Fed’s Beige Book: Modest US Growth, Cooling Inflation and Hiring Shifts Ahead of December Rate Decision

The Federal Reserve’s latest Beige Book reports little net change in U.S. economic activity across most districts, with two districts noting slight declines and one slight growth. Price pressures showed moderate increases overall; wages rose moderately but certain sectors (manufacturing, construction) face higher cost and margin pressures. Employment weakened modestly: layoffs and hiring freezes increased in some areas, while many firms used attrition or reduced hours rather than mass cuts. Several contacts said AI is boosting productivity and displacing entry-level roles, reducing demand for new hires.

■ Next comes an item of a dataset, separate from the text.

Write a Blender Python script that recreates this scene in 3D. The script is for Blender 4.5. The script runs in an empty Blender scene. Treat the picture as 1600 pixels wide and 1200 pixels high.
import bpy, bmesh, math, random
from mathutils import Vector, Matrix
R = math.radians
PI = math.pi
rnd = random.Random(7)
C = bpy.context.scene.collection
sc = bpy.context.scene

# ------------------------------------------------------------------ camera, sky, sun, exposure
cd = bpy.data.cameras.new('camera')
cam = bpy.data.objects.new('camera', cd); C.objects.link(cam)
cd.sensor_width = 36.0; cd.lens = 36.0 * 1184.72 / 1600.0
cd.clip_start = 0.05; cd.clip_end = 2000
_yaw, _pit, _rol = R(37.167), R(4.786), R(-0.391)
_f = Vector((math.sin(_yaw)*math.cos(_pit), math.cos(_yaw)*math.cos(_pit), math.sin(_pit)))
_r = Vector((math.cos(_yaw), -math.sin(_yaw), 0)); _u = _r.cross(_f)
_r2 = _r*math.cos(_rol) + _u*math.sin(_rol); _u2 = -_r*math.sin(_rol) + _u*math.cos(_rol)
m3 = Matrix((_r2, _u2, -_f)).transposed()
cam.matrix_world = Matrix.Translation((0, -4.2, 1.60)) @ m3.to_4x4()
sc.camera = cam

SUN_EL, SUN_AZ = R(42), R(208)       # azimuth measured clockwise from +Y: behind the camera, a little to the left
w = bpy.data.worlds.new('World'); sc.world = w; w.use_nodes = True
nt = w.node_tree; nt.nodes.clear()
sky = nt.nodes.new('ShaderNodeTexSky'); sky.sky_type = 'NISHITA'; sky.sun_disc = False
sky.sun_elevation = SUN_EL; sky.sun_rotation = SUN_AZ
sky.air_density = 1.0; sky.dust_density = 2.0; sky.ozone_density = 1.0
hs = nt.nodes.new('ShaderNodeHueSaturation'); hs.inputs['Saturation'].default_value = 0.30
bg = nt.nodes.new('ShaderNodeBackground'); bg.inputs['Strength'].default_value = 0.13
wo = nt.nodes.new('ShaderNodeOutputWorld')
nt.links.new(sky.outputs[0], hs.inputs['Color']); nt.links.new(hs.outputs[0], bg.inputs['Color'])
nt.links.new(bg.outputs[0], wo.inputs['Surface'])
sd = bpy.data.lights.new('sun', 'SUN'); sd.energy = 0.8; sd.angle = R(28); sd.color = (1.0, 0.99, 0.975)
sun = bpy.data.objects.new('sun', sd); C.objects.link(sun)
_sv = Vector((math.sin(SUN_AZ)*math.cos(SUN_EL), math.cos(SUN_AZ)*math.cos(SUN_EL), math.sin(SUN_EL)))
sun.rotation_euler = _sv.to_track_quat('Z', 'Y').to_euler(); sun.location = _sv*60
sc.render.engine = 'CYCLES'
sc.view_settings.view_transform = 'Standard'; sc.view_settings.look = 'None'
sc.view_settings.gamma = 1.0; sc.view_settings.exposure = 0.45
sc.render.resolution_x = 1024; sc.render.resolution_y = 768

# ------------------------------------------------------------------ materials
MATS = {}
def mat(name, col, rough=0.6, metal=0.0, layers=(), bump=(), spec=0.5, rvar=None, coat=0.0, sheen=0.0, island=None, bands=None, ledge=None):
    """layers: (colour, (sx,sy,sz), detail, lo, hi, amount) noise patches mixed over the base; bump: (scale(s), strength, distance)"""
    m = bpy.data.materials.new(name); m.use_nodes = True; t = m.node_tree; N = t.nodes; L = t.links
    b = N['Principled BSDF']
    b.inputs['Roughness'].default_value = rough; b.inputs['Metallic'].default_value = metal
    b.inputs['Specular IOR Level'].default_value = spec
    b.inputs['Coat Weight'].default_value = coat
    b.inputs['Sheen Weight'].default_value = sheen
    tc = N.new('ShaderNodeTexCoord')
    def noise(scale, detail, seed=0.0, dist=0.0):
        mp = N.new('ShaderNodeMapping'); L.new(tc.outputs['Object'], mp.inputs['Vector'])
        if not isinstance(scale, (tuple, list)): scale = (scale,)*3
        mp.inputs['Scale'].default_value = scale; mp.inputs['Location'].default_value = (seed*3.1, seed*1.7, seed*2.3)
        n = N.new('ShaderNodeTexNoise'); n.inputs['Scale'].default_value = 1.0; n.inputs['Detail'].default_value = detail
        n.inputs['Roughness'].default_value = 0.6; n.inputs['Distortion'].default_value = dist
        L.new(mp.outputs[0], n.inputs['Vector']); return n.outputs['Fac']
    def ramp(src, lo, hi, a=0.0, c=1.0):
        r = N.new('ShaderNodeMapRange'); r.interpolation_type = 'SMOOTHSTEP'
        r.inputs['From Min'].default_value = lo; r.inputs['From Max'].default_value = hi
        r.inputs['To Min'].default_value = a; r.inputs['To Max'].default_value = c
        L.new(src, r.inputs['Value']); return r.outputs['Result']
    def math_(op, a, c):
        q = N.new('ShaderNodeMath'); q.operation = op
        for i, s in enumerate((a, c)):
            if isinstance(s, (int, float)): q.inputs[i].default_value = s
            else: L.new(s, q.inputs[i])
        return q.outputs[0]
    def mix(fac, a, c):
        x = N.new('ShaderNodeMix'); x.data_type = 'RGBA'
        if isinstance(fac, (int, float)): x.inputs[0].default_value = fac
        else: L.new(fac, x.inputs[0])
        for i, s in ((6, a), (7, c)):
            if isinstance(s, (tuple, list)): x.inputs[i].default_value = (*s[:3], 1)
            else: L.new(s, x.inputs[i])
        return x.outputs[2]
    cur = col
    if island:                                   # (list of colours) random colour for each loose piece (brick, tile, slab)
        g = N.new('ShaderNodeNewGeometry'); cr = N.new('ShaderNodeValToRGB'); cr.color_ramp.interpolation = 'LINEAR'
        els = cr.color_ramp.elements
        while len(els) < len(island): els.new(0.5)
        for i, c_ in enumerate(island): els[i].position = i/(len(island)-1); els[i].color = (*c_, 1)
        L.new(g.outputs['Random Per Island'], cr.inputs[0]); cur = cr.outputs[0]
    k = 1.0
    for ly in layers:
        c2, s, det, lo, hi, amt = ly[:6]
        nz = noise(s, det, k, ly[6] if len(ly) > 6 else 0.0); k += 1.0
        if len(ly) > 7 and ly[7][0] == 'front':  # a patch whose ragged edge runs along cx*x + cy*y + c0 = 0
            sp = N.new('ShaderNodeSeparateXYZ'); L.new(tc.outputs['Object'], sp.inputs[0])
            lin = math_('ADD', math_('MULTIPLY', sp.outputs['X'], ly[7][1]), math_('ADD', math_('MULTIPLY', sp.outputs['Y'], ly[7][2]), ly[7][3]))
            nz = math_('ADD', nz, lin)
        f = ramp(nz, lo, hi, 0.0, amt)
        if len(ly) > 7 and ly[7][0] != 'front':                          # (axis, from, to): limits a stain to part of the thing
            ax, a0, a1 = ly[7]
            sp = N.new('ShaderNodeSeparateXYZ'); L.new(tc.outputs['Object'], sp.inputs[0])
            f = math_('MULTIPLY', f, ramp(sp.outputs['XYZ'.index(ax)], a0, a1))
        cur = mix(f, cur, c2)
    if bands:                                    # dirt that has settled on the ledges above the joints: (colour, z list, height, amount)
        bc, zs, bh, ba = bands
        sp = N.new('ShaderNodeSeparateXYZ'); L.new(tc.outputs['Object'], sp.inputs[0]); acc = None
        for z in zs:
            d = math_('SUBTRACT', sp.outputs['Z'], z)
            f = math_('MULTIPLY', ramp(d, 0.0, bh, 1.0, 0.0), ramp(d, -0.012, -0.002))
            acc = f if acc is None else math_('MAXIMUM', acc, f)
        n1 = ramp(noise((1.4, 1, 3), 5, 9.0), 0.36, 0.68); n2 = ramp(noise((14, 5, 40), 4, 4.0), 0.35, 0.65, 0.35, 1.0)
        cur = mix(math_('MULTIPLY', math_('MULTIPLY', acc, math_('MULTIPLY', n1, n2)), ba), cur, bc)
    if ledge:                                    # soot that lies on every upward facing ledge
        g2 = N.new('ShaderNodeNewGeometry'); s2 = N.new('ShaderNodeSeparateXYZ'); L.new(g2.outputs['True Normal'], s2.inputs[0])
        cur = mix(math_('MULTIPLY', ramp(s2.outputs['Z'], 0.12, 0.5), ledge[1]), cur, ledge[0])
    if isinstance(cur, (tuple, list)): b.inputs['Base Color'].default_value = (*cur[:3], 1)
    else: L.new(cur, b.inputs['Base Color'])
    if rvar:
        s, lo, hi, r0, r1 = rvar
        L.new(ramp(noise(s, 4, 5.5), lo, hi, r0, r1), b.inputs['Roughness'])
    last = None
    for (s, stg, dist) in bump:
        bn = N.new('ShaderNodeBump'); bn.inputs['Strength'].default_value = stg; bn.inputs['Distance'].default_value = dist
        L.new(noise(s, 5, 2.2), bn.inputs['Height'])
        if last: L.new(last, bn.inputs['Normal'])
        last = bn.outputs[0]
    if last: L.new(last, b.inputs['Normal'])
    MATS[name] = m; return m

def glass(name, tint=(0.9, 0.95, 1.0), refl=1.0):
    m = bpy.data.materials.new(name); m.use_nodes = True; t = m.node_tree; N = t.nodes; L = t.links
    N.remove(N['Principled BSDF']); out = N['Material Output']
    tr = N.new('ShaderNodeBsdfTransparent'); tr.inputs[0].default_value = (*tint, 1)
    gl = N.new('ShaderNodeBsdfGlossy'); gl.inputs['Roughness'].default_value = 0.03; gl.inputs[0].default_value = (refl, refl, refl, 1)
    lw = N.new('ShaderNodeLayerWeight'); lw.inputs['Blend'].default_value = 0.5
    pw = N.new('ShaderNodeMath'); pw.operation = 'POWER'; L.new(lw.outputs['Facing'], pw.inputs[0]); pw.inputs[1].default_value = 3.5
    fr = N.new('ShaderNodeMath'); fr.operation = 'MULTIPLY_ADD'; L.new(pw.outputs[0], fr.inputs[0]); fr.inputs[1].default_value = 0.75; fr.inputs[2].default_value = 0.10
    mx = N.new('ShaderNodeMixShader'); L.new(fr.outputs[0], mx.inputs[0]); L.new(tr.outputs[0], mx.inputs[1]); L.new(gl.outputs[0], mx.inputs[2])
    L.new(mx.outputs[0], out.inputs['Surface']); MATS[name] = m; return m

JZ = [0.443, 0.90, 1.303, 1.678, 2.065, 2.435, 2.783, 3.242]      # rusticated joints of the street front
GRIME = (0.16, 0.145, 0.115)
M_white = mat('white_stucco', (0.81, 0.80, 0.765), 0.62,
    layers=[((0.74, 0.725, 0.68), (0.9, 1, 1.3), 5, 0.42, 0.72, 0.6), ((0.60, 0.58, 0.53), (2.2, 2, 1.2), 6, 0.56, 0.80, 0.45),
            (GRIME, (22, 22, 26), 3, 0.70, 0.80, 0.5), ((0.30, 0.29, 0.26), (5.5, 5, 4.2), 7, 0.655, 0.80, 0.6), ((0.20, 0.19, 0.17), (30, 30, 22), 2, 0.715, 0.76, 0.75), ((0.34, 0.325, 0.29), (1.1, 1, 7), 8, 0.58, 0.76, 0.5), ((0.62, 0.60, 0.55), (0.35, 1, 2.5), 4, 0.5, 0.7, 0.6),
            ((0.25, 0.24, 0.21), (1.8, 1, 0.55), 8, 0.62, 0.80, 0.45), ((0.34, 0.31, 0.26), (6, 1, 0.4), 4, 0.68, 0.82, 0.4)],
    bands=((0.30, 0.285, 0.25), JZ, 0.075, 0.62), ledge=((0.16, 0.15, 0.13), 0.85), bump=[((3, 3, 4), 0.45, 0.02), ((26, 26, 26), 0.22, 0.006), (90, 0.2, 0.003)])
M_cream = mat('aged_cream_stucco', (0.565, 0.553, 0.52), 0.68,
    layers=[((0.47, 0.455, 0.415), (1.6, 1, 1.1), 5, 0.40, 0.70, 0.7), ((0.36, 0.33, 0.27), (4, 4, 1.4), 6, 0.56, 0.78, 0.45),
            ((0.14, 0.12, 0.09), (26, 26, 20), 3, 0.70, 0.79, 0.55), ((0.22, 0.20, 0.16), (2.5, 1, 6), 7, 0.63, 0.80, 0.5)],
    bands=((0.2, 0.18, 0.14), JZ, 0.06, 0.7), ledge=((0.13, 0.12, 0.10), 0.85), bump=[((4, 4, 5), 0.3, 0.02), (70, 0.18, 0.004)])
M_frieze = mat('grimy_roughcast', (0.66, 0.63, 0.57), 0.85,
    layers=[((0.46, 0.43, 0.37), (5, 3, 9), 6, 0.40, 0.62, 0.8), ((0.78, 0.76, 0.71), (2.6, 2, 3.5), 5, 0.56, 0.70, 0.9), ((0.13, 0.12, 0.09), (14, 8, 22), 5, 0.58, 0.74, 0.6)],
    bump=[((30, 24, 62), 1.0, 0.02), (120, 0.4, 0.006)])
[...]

Some districts reported easing difficulties in finding workers, though skilled-labor shortages and reduced immigrant labor remain issues. Contacts expect continued cost pressures, but inflation is described as minimal in many districts. The Beige Book’s findings have increased market expectations of a December rate cut (probability cited above 80%), contributing to recent market rallies. For crypto traders: the report signals a generally supportive macro backdrop—moderate wage growth and easing inflationary concerns could reinforce risk asset appetite, though regional slowdowns and persistent sectoral pressures (margins, tariffs) warrant caution.
Neutral
The Beige Book presents a mixed but broadly supportive macro picture: modest growth, moderate wage gains, and easing inflation concerns. Those conditions typically support risk assets, including cryptocurrencies, which explains a mildly positive bias. However, the report also documents regional slowdowns, sector-specific margin pressures, hiring weakness and tariff-related problems — all sources of risk that could limit upside. Market expectations of a December rate cut (reported above 80%) are bullish for speculative assets in the short term, potentially fueling rallies. Historically, similar Fed communications that lowered near-term policy uncertainty and signalled easing led to short-term crypto rallies (e.g., after dovish Fed guidance in 2020–21). In the medium to long term, persistent regional weakness or renewed inflation would be negative; conversely, confirmed disinflation and a sustained easing cycle could be strongly bullish. Traders should therefore treat this as a neutral-to-slightly-bullish development: favorable for short-term risk-taking but requiring vigilance for sectoral slowdown signals and policy execution at the December meeting.